Bu sadıkâne cevap üzerine Dede Osman Avni Baba (k.s) Hazretleri yüzündeki nikabı kaldırdı. Hüdâi Baba (k.s) ise, bu kadri yüce insanın kendi şeyhi olduğunu görünce hepten şaşırıp kaldı. Ziyadesiyle memnun ve mesrûr oldu. Dede Efendi (k.s) Hazretleri de, müridinin bu sadıkâne teslimiyeti ve bağlılığı üzerine O’na teveccüh edip nazar buyurdu. Nice manevi mertebelerden geçirip O’nu maksuduna eriştirdi.

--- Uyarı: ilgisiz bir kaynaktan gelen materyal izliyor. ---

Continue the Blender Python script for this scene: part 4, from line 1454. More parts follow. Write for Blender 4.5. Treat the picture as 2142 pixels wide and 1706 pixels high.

Hüdâi Baba (k.s) Hazretleri, Dede Osman Avni Baba (k.s) Hazretleri için şöyle derdi: - Zahiren görmezdi ama manen müminlerin halini sezer, onların durumlarını bilirdi.
O, devrinin kutbu idi.
Gönüllere şifa, iki şiiri ile bitirelim.
Bu dünyaya gelen canlar
Geda vü bay ü sultanlar
Turab oldu bütün onlar
Gelin zikredelim Ya Hu...
Bu dünya bir tımarhane
Gidenleri düşünsene
Gönül verme bu külhane
Gelin zikredelim Ya Hu...
Etme sivaya iltifat
Diler isen gamdan necat
Ver Muhammed'e salavat
Gelin zikredelim Ya Hu...
Bu sim ü zer i derme gel
İnkarı ko ikrara gel
Bülbül gibi gülzara gel
Gelin zikredelim Ya Hu...
Zikirle meşgul ol heman
Kalbe dolar nur u iman
Zikr-i Hüda et her zaman
Gelin zikredelim Ya Hu...
Bu dünyaya gelen gitmiş
Kamu varını terk etmiş
Bugün nöbet bize yetmiş
Gelin zikredelim Ya Hu...
Meyil verme bu dünyaya
Evlad iyal ehibbaya
Düşersin sonra cezaya
Gelin zikredelim Ya Hu...
Olma zahid-i huşk ile
Koma masivayı dile
Mücadele et nefs ile
Gelin zikredelim Ya Hu...
Elinde var iken fırsat
Zikr-i Hüda'ya et dikkat
Tutup durmaz seni sıhhat
Gelin zikredelim Ya Hu...
Hüdai eyledi pendi
Göz ile kalblerin bendi
Huzuru kalbe efendi
Gelin zikredelim Ya Hu...
--------------------------
Bu dünya dar-i gaflettir
Rahatı hep yalandır ha
Bilirmisin ahir fani
Vefasız bir cihandır ha...
Sivanın rengine hiç bakma
Mevti daima zikret
Elinde var iken fırsat
Gönlünü gel uyandır ha...
Büyük söz söylemekten kıl ictinab
Yıkma gönül birden
Uyup nefse gönül yıkma
Aşıklara ziyandır ha...
Görülür türlü ziynette
Gözüne gerçi bu dünya
Bakıp nakşına aldanma
Bakisi yok yalandır ha...
Devam et zikr-i Yezdane
Sakın divane boş gezme
Haberdar ol ki erişti
Vakit ahir zamandır ha...
Bilirmisin duhul eden
Hüdai cennete kimdir
Tutup emri İlahiyi
Kulağına koyandır ha...
Kutb-u Arifin Gavs-ul Vasılin Eş-Şeyh Es-Seyyid Hacı ömer Hüdai Baba Köğengi (k.s.)